§ Exercise aim
Print, word for word, every line from the beginning of the listing up to and including the line with "grass_mass('ground_cover', 'dry brown". Pictures are to be excluded.
--- BEGIN Stored data ---
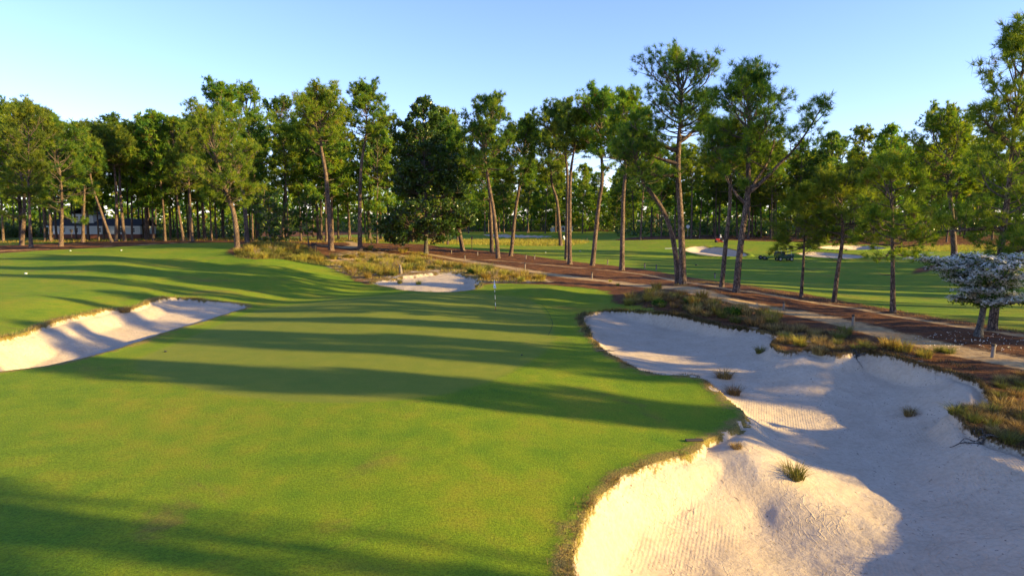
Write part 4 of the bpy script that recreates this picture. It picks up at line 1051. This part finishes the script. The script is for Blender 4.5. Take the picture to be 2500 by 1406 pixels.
grass_mass('ground_cover', 'dark low growth on the right mound', [(1510,745),(1570,712),(1650,697),(1700,700),(1790,722),(1860,752),(1900,775),(1905,800),(1850,800),(1760,782),(1680,767),(1600,754)], 6500, .32, .015, 'heath', seed=7, cl=.3)
grass_mass('ground_cover', 'dark low growth between the near path and the big bunker', [(1840,790),(1920,795),(2040,810),(2200,855),(2330,885),(2400,905),(2300,892),(2160,868),(2040,862),(1960,848),(1880,830)], 5500, .24, .012, 'heath', seed=8, cl=.35)
grass_mass('ground_cover', 'dark heath plants at the right edge', [(2330,1004),(2430,940),(2560,915),(2640,1000),(2640,1120),(2500,1092),(2430,1066),(2380,1040)], 7000, .24, .010, 'heath', seed=9, cl=.3)
grass_mass('ground_cover', 'dry brown growth along the fairway edge', [(1650,676),(1860,703),(2050,733),(2250,767),(2500,808),(2600,830),(2600,842),(2500,822),(2250,780),(2050,745),(1860,712),(1650,683)], 6000, .22, .014, 'brown_grass', seed=10, cl=.25)

# shaggy grass hanging over the bunker lips
def lip_grass(b, label, per_m, h, mat, wmax=.45, seed=1, cond=None):
    r = np.random.default_rng(seed); W = b['poly']; P = []
    for i in range(len(W)):
        a = W[i]; e = W[(i + 1) % len(W)] - a; L = np.hypot(*e); n = r.poisson(L * per_m)
        if n == 0: continue
        t = r.uniform(0, 1, n); P.append(np.c_[a[0] + e[0] * t, a[1] + e[1] * t] + r.normal(0, .12, (n, 2)))
    P = np.concatenate(P); P = P[(P[:, 1] > 7) & (abs(P[:, 0]) < P[:, 1])]
    # slide each root to a spot just outside the sand
    off = r.exponential(.14, len(P)) - .02
    for _ in range(4):
        d = terrain(P[:, 0], P[:, 1])[1]['sand']; g = .03
        gx = (terrain(P[:, 0] + g, P[:, 1])[1]['sand'] - d) / g; gy = (terrain(P[:, 0], P[:, 1] + g)[1]['sand'] - d) / g
        nn = np.hypot(gx, gy) + 1e-6; st = np.clip(-off - d, -.2, .2); P = P + np.c_[gx / nn, gy / nn] * st[:, None]
    d = terrain(P[:, 0], P[:, 1])[1]['sand']; k = (d < .06) & (d > -wmax); P = P[k]; G = np.c_[gx[k], gy[k], 0 * gx[k]]
    if cond is not None: kk = cond(P[:, 0], P[:, 1]); P, G = P[kk], G[kk]
    kk = vnoise(P[:, 0] * 1.3, P[:, 1] * 1.3) > r.uniform(.1, .85, len(P)); P, G = P[kk], G[kk]
    V, F, tt = blades(np.c_[P, ground_z(P[:, 0], P[:, 1]) - .01], r, h, .009, 1.2, dirbias=unit(G + 1e-6) * .8)
    me = np_mesh('lip_grass', V, F, False, {'tint': tt}); me.materials.append(M[mat]); tag(link_mesh('lip_grass', me), label, 'grass', kind='stuff')
neckout = lambda x, y: ~((x > 5.2) & (x < 11) & (y > 19.5) & (y < 27))
lip_grass(BUNKERS[0], 'dry shaggy grass along the lip of the big right bunker', 190, .17, 'brown_grass', .55, 1, neckout)
lip_grass(BUNKERS[0], 'green blades along the lip of the big right bunker', 90, .13, 'green_grass', .5, 2, neckout)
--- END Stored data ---
§ Output for this exercise
Write part 4 of the bpy script that recreates this picture. It picks up at line 1051. This part finishes the script. The script is for Blender 4.5. Take the picture to be 2500 by 1406 pixels.
grass_mass('ground_cover', 'dark low growth on the right mound', [(1510,745),(1570,712),(1650,697),(1700,700),(1790,722),(1860,752),(1900,775),(1905,800),(1850,800),(1760,782),(1680,767),(1600,754)], 6500, .32, .015, 'heath', seed=7, cl=.3)
grass_mass('ground_cover', 'dark low growth between the near path and the big bunker', [(1840,790),(1920,795),(2040,810),(2200,855),(2330,885),(2400,905),(2300,892),(2160,868),(2040,862),(1960,848),(1880,830)], 5500, .24, .012, 'heath', seed=8, cl=.35)
grass_mass('ground_cover', 'dark heath plants at the right edge', [(2330,1004),(2430,940),(2560,915),(2640,1000),(2640,1120),(2500,1092),(2430,1066),(2380,1040)], 7000, .24, .010, 'heath', seed=9, cl=.3)
grass_mass('ground_cover', 'dry brown growth along the fairway edge', [(1650,676),(1860,703),(2050,733),(2250,767),(2500,808),(2600,830),(2600,842),(2500,822),(2250,780),(2050,745),(1860,712),(1650,683)], 6000, .22, .014, 'brown_grass', seed=10, cl=.25)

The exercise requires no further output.